▶ EXERCISE GOAL:
Identify the lines that contain the word "pixels" and copy each one.

▶ RECORDS TO USE:
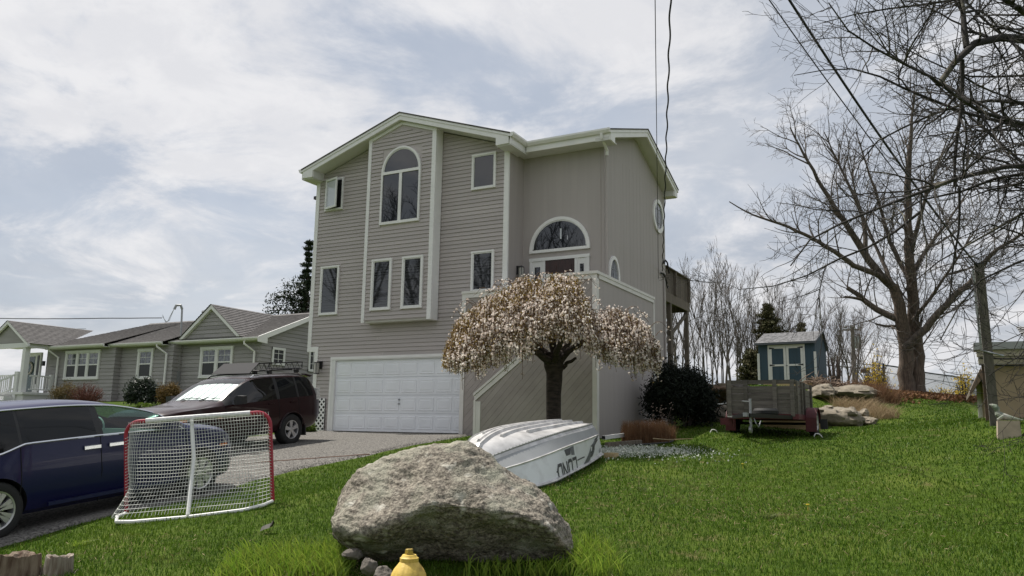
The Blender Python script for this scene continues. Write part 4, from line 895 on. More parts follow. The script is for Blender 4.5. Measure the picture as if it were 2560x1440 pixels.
# --- maroon four by four, nose towards the street
g0, g1 = np.array((-14.75, 14.70, 1.05)), np.array((-14.75, 12.0, .78)); d_ = g1-g0; d_ /= np.linalg.norm(d_)
yv = np.array((1.0, 0, 0)); zv = np.cross(d_, yv); Rs = Matrix((d_, yv, zv)).transposed()
suv = root('suv', 'dark maroon sport utility vehicle with a black roof basket parked at the garage', 'suv', g0+np.array((0, 0, .04)), Rs)
Cs = {'zb': ([-1.08, -.9, -.5, 3.0, 3.5, 3.68], [.50, .40, .34, .32, .34, .44]), 'ws': ([-1.08, -.9, 0, 2.7, 3.3, 3.68], [.78, .88, .90, .90, .84, .62]),
 'wm': ([-1.08, -.9, -.4, 2.7, 3.25, 3.55, 3.68], [.86, .95, .98, .98, .93, .82, .70]), 'zm': ([-1.08, 3.68], [.72, .68]),
 'zk': ([-1.08, 0, 2.4, 3.68], [.92, .92, .90, .82]), 'wk': ([-1.08, -.9, 0, 2.6, 3.3, 3.55, 3.68], [.86, .94, .97, .965, .91, .80, .68]),
 'zl': ([-1.08, 0, 1.5, 2.2, 2.5, 3.3, 3.68], [1.13, 1.12, 1.08, 1.06, 1.05, .99, .92]), 'wb': ([-1.08, -.9, 0, 2.4, 3.3, 3.55, 3.68], [.85, .92, .95, .94, .89, .78, .66]),
 'zr': ([-1.08, -1.0, -.75, -.3, .6, 1.1, 1.4, 1.75, 2.05, 2.4, 3.3, 3.6, 3.68], [1.18, 1.35, 1.62, 1.69, 1.70, 1.67, 1.56, 1.36, 1.16, 1.07, 1.02, .97, .94]), 'wr': ([-1.08, -.9, -.5, 1.0, 1.6, 2.05, 2.4, 3.3, 3.55, 3.68], [.74, .77, .79, .77, .79, .83, .84, .80, .70, .60]),
 'zt': ([-1.08, -1.0, -.75, .5, 1.0, 1.2, 1.6, 2.1, 2.45, 3.3, 3.6, 3.68], [1.25, 1.50, 1.74, 1.79, 1.76, 1.70, 1.48, 1.19, 1.12, 1.07, 1.0, .96])}
for _k in ('zr', 'zt'): Cs[_k] = (Cs[_k][0], [1.10+(q-1.10)*.86 if q > 1.10 else q for q in Cs[_k][1]])
xss = list(np.linspace(-1.08, 3.68, 54))+[-.80, -.28, -.22, .36, .42, .46, 1.16, 1.14, 1.22, 2.02, 2.10, 1.55, 2.12]
sls = [('body', M['maroon']), ('rear_door', M['maroon']), ('front_door', M['maroon']), ('hood', M['maroon']), ('front_window', M['tint']), ('rear_door_window', M['privacy']), ('quarter_window', M['privacy']), ('windshield', glassmat('windshield_glass', (.9, .97, .95), .92)), ('rear_window', M['privacy']), ('pillar', M['plast']), ('bumper', M['maroon'])]
def cls_(x, j, left):
    if 8 <= j <= 10:
        if -.80 < x < -.28: return 6
        if -.28 <= x < -.22: return 9
        if -.22 <= x < .36: return 5
        if .36 <= x < .46: return 9
        if .46 <= x < 1.75: return 4
        if 1.75 <= x < 2.02: return 9
    if j >= 12 and 1.16 <= x < 2.10: return 7
    if j >= 12 and x < -.88: return 8
    if 3 <= j < 8:
        if -.25 < x < .41: return 1
        if .41 <= x < 1.98: return 2
    if j >= 11 and x > 2.12: return 3
    if x > 3.35 and j < 6: return 10
    return 0
ps, _, gs, xq_ = carshell(suv, Cs, xss, cls_, sls, [(0, .36), (2.70, .36)], .415, M['plast'])
for sx in (0, 2.70):
    for s in (-1, 1): wheel(suv, sx, s*.85, .365, .365, .218, .235, 5, s)
ats = lambda k, x: float(np.interp(x, xq_, gs[k]))
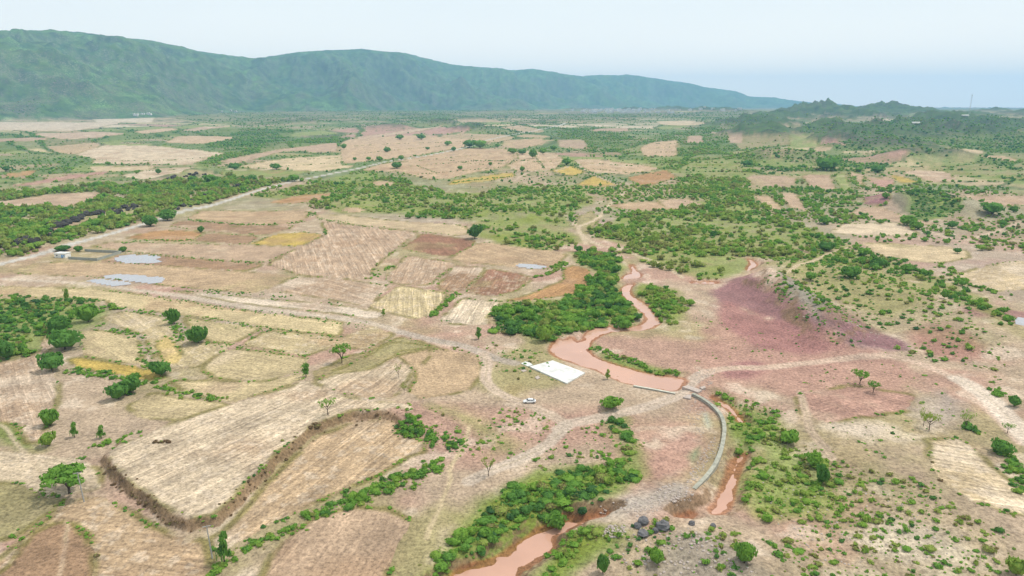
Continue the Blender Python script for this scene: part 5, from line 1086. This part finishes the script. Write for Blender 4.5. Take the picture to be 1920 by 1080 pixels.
# far village
hm = []
for k in range(6):
    w, dp, hh = random.uniform(9, 17), random.uniform(8, 12), random.uniform(4.5, 8); o = MB().box((0, 0, hh / 2 - 1), (w, dp, hh + 2)); 
    if k % 2: o.box((w * .22, 0, hh + 1.3), (w * .45, dp * .9, 2.6))
    r = MB()
    for sx, sy, lx, ly in ((0, -1, w, .5), (0, 1, w, .5), (-1, 0, .5, dp - 1), (1, 0, .5, dp - 1)): r.box((sx * (w / 2 - .25), sy * (dp / 2 - .25), hh + .31), (lx, ly, .6))
    wn = MB()
    for q in (-.3, 0, .3): wn.box((w * q, -dp / 2 - .02, hh * .5), (1.3, .12, 1.5))
    hm.append((mesh_py("wall", o.v, o.f, M_HOUSE), mesh_py("parapet", r.v, r.f, M_WASH), mesh_py("window", wn.v, wn.f, M_GLASS)))
for k in range(95):
    u = random.gauss(1160, 32) if k < 70 else random.uniform(1080, 1400); v = random.uniform(206.5, 212.5) if k < 70 else random.uniform(205, 213); x, y = gp(u, v)
    h = thing("house", "small pale flat roofed house in the far village below the ridge", "house", (x, y, gz(x, y)), random.uniform(-.4, .4), "houses of the far village"); a, b, c = random.choice(hm); s = random.uniform(1.1, 1.9); h.scale = (s, s, s)
    link("wall", a, h); link("parapet", b, h); link("window", c, h)
x, y = gp(1219, 212.5); t = thing("water_tower", "white water tower standing right of the far village", "tower", (x, y, gz(x, y)))
MB().box((0, 0, 10), (9, 9, 24), 0, .85).build("shaft", M_WASH, t); MB().box((0, 0, 27), (14, 14, 10)).build("tank", M_SLAB, t); MB().box((0, 0, 32.3), (14.6, 14.6, .6)).build("roof", M_ROOF, t)
for u, v, n in ((270, 217, 9), (425, 211, 4)):
    for k in range(n):
        x, y = gp(u + random.uniform(-20, 20), v + random.uniform(-1.2, 1.2)); h = thing("house", "pale house at the foot of the green mountain on the left", "house", (x, y, gz(x, y)), random.uniform(-.4, .4), "houses at the foot of the mountain"); a, b, c = random.choice(hm); link("wall", a, h); link("parapet", b, h); link("window", c, h)
for u, v, lab in ((1716, 234, "long pale shed between the dark hills"), (1809, 220, "small white shed on the far right hill")):
    x, y = gp(u, v); h = thing("shed", lab, "shed", (x, y, gz(x, y)), 0, None, (.6, .6, .6)); MB().box((0, 0, 1.5), (42, 14, 6)).build("wall", M_HOUSE, h)
    MB().add([(-22, -8, 4.5), (22, -8, 4.5), (22, 8, 4.5), (-22, 8, 4.5), (-22, 0, 7.5), (22, 0, 7.5)], [(0, 1, 5, 4), (2, 3, 4, 5), (0, 4, 3), (1, 2, 5), (3, 2, 1, 0)]).build("roof", M_WASH, h)
# radio mast
x, y = gp(1817, 214); z = gz(x, y); dd = math.hypot(x, y); hm_ = 100.0 * dd / 4400; t = thing("radio_mast", "tall thin lattice mast standing on the far right hills", "mast", (x, y, z))
lg = MB()
for i in range(3):
    a = 2.09 * i; lg = MB().tube((math.cos(a) * 3, math.sin(a) * 3, -1), (math.cos(a) * 1.0, math.sin(a) * 1.0, hm_), .26, .2, 5); lg.build("leg", M_STEEL, t)
b = MB()
for k in range(14):
    z0 = hm_ * k / 14; f0 = 3 - 2.0 * k / 14; f1 = 3 - 2.0 * (k + 1) / 14
    for i in range(3): b.tube((math.cos(2.09 * i) * f0, math.sin(2.09 * i) * f0, z0), (math.cos(2.09 * (i + 1)) * f1, math.sin(2.09 * (i + 1)) * f1, hm_ * (k + 1) / 14), .1, .1, 4)
b.build("lattice", M_STEEL, t); MB().tube((0, 0, hm_ * .93), (0, 0, hm_ * .97), 2.2, 2.2, 8).build("antenna", M_WASH, t)
# ------------------------------------------------------------------ haze: one closed box of thin blue air round everything
hz = MB().box((0, 0, 430), (50000, 50000, 900)).build("haze", None) if False else None
zmin = float(gzv.min()) - 1.0; zmax = float(gzv.max()) + 15
hb = MB().box((0, 0, (zmin + zmax) / 2), (32400, 32400, zmax - zmin)); m, t, o = mat("haze_air"); v = N(t, "ShaderNodeVolumePrincipled"); v.inputs["Density"].default_value = 8.2e-5; v.inputs["Color"].default_value = (.33, .64, 1.0, 1); v.inputs["Anisotropy"].default_value = 0.0
t.links.new(v.outputs[0], o.inputs["Volume"]); hz = hb.build("haze", m); tag(hz, "thin blue haze over the whole valley", None, None, "stuff")
tot = sum(sum(len(p.vertices) - 2 for p in o.data.polygons) if len(o.data.polygons) < 3000 else len(o.data.loops) - 2 * len(o.data.polygons) for o in COL.objects if o.type == 'MESH')
print("TRIS", tot)
print("OBJ", len(COL.objects), "veg", len(VEG), "zrange", zmin, zmax, "grid", nr, na)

▶ RESPONSE BELOW:
The Blender Python script for this scene continues. Write part 4, from line 895 on. More parts follow. The script is for Blender 4.5. Measure the picture as if it were 2560x1440 pixels.
Continue the Blender Python script for this scene: part 5, from line 1086. This part finishes the script. Write for Blender 4.5. Take the picture to be 1920 by 1080 pixels.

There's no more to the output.